◆ Listed records
● ● ●

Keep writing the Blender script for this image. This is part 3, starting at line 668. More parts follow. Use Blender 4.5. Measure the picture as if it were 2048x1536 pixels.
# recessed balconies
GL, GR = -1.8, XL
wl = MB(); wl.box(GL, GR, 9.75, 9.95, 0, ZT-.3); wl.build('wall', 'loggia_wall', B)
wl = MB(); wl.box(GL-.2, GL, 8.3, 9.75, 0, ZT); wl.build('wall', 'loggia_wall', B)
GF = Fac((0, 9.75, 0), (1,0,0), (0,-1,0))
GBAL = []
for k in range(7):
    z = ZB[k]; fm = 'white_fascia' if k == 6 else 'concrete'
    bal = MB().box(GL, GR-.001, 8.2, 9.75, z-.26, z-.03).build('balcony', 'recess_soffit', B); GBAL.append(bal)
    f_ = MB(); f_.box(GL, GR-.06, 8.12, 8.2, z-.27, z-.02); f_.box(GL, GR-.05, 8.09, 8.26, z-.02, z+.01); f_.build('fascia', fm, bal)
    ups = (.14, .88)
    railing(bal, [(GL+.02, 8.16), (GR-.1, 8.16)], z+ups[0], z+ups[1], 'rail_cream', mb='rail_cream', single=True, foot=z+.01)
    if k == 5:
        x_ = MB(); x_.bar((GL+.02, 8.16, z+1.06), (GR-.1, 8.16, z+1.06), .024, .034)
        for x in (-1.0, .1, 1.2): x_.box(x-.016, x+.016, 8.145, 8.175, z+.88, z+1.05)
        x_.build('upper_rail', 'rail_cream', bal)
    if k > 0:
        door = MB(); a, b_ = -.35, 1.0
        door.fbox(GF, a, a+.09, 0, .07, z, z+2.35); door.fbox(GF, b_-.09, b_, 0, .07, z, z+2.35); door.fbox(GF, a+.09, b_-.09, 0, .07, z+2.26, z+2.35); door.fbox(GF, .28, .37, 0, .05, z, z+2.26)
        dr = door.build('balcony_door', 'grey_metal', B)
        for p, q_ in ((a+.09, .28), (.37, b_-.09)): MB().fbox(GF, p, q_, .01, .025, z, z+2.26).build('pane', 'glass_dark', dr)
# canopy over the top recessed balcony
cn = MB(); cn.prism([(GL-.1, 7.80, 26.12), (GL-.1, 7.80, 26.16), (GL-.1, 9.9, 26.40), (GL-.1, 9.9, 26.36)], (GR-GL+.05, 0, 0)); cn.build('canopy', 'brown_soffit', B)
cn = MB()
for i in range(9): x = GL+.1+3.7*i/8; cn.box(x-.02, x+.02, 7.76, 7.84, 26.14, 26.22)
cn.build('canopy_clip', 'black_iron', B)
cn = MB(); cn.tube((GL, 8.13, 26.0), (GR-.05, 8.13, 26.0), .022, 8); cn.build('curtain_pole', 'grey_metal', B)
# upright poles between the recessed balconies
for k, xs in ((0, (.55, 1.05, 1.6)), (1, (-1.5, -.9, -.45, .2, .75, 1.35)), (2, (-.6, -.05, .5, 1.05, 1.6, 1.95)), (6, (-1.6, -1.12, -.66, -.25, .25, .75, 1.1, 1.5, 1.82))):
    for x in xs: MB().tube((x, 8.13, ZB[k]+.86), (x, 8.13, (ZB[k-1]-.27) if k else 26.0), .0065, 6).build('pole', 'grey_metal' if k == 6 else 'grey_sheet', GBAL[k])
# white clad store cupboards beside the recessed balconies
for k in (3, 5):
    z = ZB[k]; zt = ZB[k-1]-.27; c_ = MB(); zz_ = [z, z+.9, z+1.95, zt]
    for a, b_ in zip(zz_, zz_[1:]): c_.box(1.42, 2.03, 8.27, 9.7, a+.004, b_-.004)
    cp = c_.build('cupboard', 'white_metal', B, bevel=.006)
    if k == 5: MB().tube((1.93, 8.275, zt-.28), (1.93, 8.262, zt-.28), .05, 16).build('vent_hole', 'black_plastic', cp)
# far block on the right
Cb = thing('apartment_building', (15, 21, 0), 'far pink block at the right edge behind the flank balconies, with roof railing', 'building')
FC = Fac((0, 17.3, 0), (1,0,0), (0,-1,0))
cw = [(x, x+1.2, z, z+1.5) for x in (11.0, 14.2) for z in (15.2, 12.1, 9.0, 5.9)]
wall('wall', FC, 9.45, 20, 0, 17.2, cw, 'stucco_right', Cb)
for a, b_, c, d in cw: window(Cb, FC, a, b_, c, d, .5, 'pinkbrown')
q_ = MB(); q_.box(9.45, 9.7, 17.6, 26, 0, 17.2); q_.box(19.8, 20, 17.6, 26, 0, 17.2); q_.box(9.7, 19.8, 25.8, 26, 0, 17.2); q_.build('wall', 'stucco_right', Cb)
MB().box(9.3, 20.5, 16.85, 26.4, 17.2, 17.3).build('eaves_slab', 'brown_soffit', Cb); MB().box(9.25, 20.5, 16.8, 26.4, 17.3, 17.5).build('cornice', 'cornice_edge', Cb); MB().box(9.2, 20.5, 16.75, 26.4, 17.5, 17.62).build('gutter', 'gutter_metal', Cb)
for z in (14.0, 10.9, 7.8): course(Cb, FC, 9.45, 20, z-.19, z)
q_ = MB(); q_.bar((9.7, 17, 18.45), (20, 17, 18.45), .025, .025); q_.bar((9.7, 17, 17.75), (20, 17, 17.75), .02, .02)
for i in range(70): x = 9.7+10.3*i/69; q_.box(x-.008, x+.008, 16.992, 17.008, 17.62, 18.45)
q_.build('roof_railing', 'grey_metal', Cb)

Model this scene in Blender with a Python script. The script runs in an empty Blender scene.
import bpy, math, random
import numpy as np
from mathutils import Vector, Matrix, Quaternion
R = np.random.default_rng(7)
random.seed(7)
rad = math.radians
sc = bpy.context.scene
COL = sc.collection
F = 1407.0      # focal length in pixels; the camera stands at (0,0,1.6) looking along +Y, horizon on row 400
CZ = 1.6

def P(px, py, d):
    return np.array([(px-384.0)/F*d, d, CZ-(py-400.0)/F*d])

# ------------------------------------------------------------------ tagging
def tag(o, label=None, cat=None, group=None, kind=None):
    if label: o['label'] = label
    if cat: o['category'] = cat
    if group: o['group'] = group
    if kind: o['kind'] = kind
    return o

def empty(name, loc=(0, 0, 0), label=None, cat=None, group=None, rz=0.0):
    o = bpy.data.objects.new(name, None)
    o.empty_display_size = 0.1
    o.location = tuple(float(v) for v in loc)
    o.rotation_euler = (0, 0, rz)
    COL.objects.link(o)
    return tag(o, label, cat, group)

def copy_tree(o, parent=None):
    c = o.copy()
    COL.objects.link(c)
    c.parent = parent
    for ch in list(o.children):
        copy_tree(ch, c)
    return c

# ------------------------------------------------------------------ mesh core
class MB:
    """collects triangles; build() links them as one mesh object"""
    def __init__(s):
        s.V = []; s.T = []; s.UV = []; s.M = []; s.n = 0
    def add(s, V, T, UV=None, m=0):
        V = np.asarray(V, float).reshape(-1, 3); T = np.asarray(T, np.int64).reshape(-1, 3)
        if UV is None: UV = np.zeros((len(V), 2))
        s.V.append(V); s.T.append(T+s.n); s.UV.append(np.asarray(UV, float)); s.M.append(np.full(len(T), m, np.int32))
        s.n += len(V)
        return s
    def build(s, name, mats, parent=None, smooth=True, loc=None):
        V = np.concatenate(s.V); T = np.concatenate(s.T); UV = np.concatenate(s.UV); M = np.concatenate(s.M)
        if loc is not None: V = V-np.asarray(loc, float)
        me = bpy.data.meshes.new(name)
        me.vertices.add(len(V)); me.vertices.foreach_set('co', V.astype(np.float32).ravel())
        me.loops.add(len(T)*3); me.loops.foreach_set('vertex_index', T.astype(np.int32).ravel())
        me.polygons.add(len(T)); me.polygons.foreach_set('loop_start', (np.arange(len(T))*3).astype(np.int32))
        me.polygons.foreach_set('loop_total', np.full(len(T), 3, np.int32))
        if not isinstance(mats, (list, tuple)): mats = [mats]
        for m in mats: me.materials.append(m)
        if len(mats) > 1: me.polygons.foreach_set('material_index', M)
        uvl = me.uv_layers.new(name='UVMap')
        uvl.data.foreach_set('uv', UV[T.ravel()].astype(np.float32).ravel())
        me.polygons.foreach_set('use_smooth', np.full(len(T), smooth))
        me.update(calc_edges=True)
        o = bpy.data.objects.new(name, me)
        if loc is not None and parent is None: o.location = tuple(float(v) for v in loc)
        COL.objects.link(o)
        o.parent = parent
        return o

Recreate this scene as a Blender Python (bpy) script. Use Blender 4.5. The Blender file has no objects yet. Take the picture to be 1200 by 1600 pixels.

● ● ●

◆ Direction
Up to and including the line with "z = ZB[k]; fm", repeat the data exactly, starting from its first line; nothing else belongs in the response.

◆ Solution to the problem
Keep writing the Blender script for this image. This is part 3, starting at line 668. More parts follow. Use Blender 4.5. Measure the picture as if it were 2048x1536 pixels.
# recessed balconies
GL, GR = -1.8, XL
wl = MB(); wl.box(GL, GR, 9.75, 9.95, 0, ZT-.3); wl.build('wall', 'loggia_wall', B)
wl = MB(); wl.box(GL-.2, GL, 8.3, 9.75, 0, ZT); wl.build('wall', 'loggia_wall', B)
GF = Fac((0, 9.75, 0), (1,0,0), (0,-1,0))
GBAL = []
for k in range(7):
    z = ZB[k]; fm = 'white_fascia' if k == 6 else 'concrete'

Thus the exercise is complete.